'''

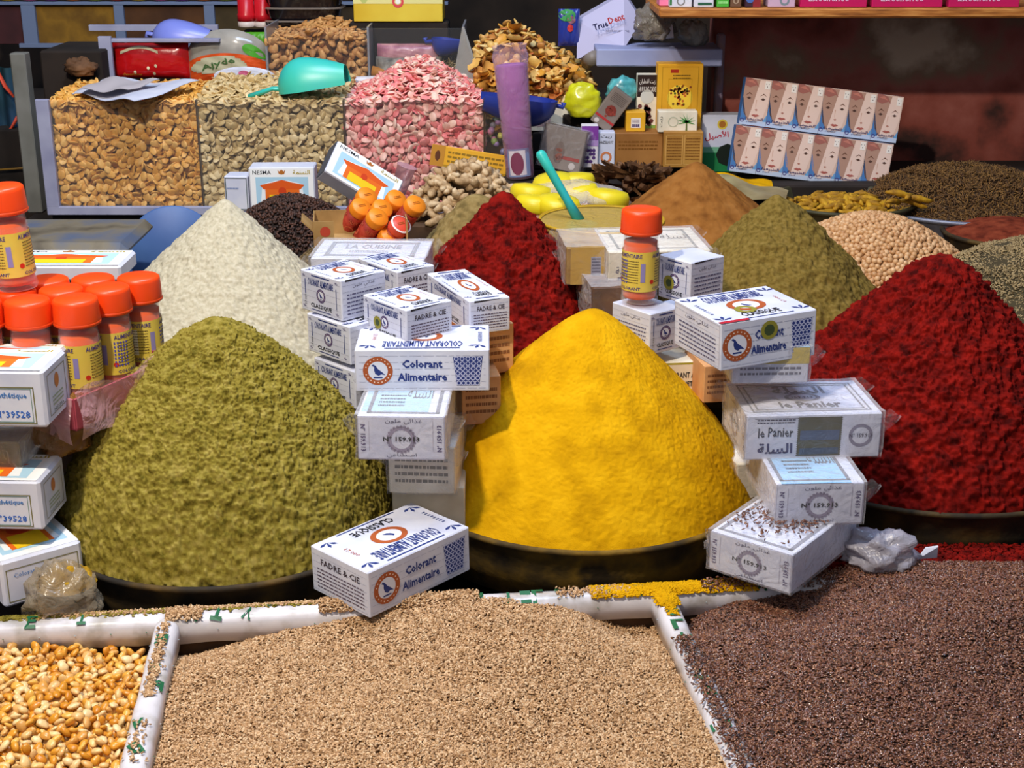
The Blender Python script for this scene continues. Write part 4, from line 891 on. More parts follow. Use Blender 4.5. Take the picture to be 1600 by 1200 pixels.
for k in range(5):
    L, W = rr.uniform(.040, .080), rr.uniform(.012, .022); cv = rr.uniform(.3, 1.3)
    mb = MB(); th = .0012
    for s in (0, 1): mb.grid(lambda u, v: (L * (u - .5) * (1 - .15 * (v - .5)), W * (v - .5) * (1 - .8 * (2 * u - 1) ** 4), cv * W * (v - .5) ** 2 * 2 + .008 * (u - .5) ** 2 * k + th * s + .0015 * math.sin(6 * u + 9 * v)), 10, 6, M_bark)
    me = bpy.data.meshes.new('bark_piece'); me.from_pydata(mb.v, [], mb.f); me.materials.append(M_bark); BK.append(me)
pile('bark_piece', 'curled dark brown bark piece in the pile behind the brown cone', 'bark piece', 'curled bark pieces', BK, 95, (.205, 2.405, .22), .105, .062, 6, .22, sq=.5)
tag(slab('bark_crate', .12, .30, 2.365, 2.42, .16, .215, Mb), 'dark crate beneath the curled bark pieces', 'crate')

# ---------------------------------------------------------------- cans, tub, yellow pots, spoon
M_canr = mat('can_red', '#a8321e', .5, cols=['#7e1c12', '#98281a', '#a83a26'], scale=90)
M_cano = mat('can_lid_orange', '#ee8a1e', .45); M_canp = mat('can_lid_pink', '#d8503c', .4)
axis = Vector((.50, -.52, .72)).normalized(); Q = axis.to_track_quat('Z', 'Y').to_matrix()
cans = [(575, 305, 0), (566, 322, 0), (599, 324, 0), (592, 338, 0), (621, 309, 0), (651, 318, 0), (627, 350, 1), (611, 366, 0)]
cl = ['uppermost left orange lidded red can in the carton', 'leftmost orange lidded can leaning over the carton edge', 'orange lidded can in the middle of the cluster', 'front orange lidded can of the cluster', 'orange lidded can behind the pink lidded one', 'rightmost orange lidded can beside the ginger', 'red can with white rimmed pinkish lid', 'lowest orange lid peeking over the wrapped box']
for i, (x, y, kd) in enumerate(cans):
    p = PY(x, y, 2.06 + .012 * (i < 2) - .02 * (i in (3, 6, 7)) + .03 * (i in (0, 4)))
    r = empty('spice_can', tuple(Vector(p) - axis * .078), Q.to_euler()); rad = .0152
    b = MB(); b.lathe([(rad - .001, 0), (rad, .001), (rad, .066)], M_canr, n=28)
    F = Face(b, lambda a, c, k: ((rad + k) * math.cos(a / rad), (rad + k) * math.sin(a / rad), .005 + c), 2 * PI * rad, .058)
    for o2 in (.05, .3, .55, .8): F.text('ALIM', o2 + .08, .82, .14, .14, '#c8684a'); F.disc(o2 + .08, .5, .14, '#c25a3e', 1, ri=.1, n=10); F.rect(o2, .12, o2 + .16, .28, '#3a1a1a', 1, 2)
    b.build('can_body', r)
    l = MB(); l.lathe([(rad + .0006, .064), (rad + .0010, .066), (rad + .0010, .076), (rad, .078), (.0001, .078)], M_canp if kd else M_cano, n=28)
    if kd: l.lathe([(rad + .001, .0775), (rad - .0012, .0787)], mat('can_rim_white', '#e8dcdc', .4), n=28, cap=False)
    G = Face(l, lambda a, c, k: (a - rad, c - rad, .078 + k), 2 * rad, 2 * rad); G.lines(.3, .45, .72, .62, 2, '#8a4a10', i, 1, .5)
    l.build('can_lid', r); tag(r, cl[i], 'can', 'red cans with flat lids')
M_kraft = mat('kraft', '#a8834e', .7, cols=['#8e6c3c', '#b8935c'], scale=20)
kb = MB(); c = PY(560, 372, 2.02); bw, bd, bh = .135, .075, .038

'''

Written problem - Restate the whole listing above exactly, please, omitting every image.

Finished exercise -
The Blender Python script for this scene continues. Write part 4, from line 891 on. More parts follow. Use Blender 4.5. Take the picture to be 1600 by 1200 pixels.
for k in range(5):
    L, W = rr.uniform(.040, .080), rr.uniform(.012, .022); cv = rr.uniform(.3, 1.3)
    mb = MB(); th = .0012
    for s in (0, 1): mb.grid(lambda u, v: (L * (u - .5) * (1 - .15 * (v - .5)), W * (v - .5) * (1 - .8 * (2 * u - 1) ** 4), cv * W * (v - .5) ** 2 * 2 + .008 * (u - .5) ** 2 * k + th * s + .0015 * math.sin(6 * u + 9 * v)), 10, 6, M_bark)
    me = bpy.data.meshes.new('bark_piece'); me.from_pydata(mb.v, [], mb.f); me.materials.append(M_bark); BK.append(me)
pile('bark_piece', 'curled dark brown bark piece in the pile behind the brown cone', 'bark piece', 'curled bark pieces', BK, 95, (.205, 2.405, .22), .105, .062, 6, .22, sq=.5)
tag(slab('bark_crate', .12, .30, 2.365, 2.42, .16, .215, Mb), 'dark crate beneath the curled bark pieces', 'crate')

# ---------------------------------------------------------------- cans, tub, yellow pots, spoon
M_canr = mat('can_red', '#a8321e', .5, cols=['#7e1c12', '#98281a', '#a83a26'], scale=90)
M_cano = mat('can_lid_orange', '#ee8a1e', .45); M_canp = mat('can_lid_pink', '#d8503c', .4)
axis = Vector((.50, -.52, .72)).normalized(); Q = axis.to_track_quat('Z', 'Y').to_matrix()
cans = [(575, 305, 0), (566, 322, 0), (599, 324, 0), (592, 338, 0), (621, 309, 0), (651, 318, 0), (627, 350, 1), (611, 366, 0)]
cl = ['uppermost left orange lidded red can in the carton', 'leftmost orange lidded can leaning over the carton edge', 'orange lidded can in the middle of the cluster', 'front orange lidded can of the cluster', 'orange lidded can behind the pink lidded one', 'rightmost orange lidded can beside the ginger', 'red can with white rimmed pinkish lid', 'lowest orange lid peeking over the wrapped box']
for i, (x, y, kd) in enumerate(cans):
    p = PY(x, y, 2.06 + .012 * (i < 2) - .02 * (i in (3, 6, 7)) + .03 * (i in (0, 4)))
    r = empty('spice_can', tuple(Vector(p) - axis * .078), Q.to_euler()); rad = .0152
    b = MB(); b.lathe([(rad - .001, 0), (rad, .001), (rad, .066)], M_canr, n=28)
    F = Face(b, lambda a, c, k: ((rad + k) * math.cos(a / rad), (rad + k) * math.sin(a / rad), .005 + c), 2 * PI * rad, .058)
    for o2 in (.05, .3, .55, .8): F.text('ALIM', o2 + .08, .82, .14, .14, '#c8684a'); F.disc(o2 + .08, .5, .14, '#c25a3e', 1, ri=.1, n=10); F.rect(o2, .12, o2 + .16, .28, '#3a1a1a', 1, 2)
    b.build('can_body', r)
    l = MB(); l.lathe([(rad + .0006, .064), (rad + .0010, .066), (rad + .0010, .076), (rad, .078), (.0001, .078)], M_canp if kd else M_cano, n=28)
    if kd: l.lathe([(rad + .001, .0775), (rad - .0012, .0787)], mat('can_rim_white', '#e8dcdc', .4), n=28, cap=False)
    G = Face(l, lambda a, c, k: (a - rad, c - rad, .078 + k), 2 * rad, 2 * rad); G.lines(.3, .45, .72, .62, 2, '#8a4a10', i, 1, .5)
    l.build('can_lid', r); tag(r, cl[i], 'can', 'red cans with flat lids')
M_kraft = mat('kraft', '#a8834e', .7, cols=['#8e6c3c', '#b8935c'], scale=20)
kb = MB(); c = PY(560, 372, 2.02); bw, bd, bh = .135, .075, .038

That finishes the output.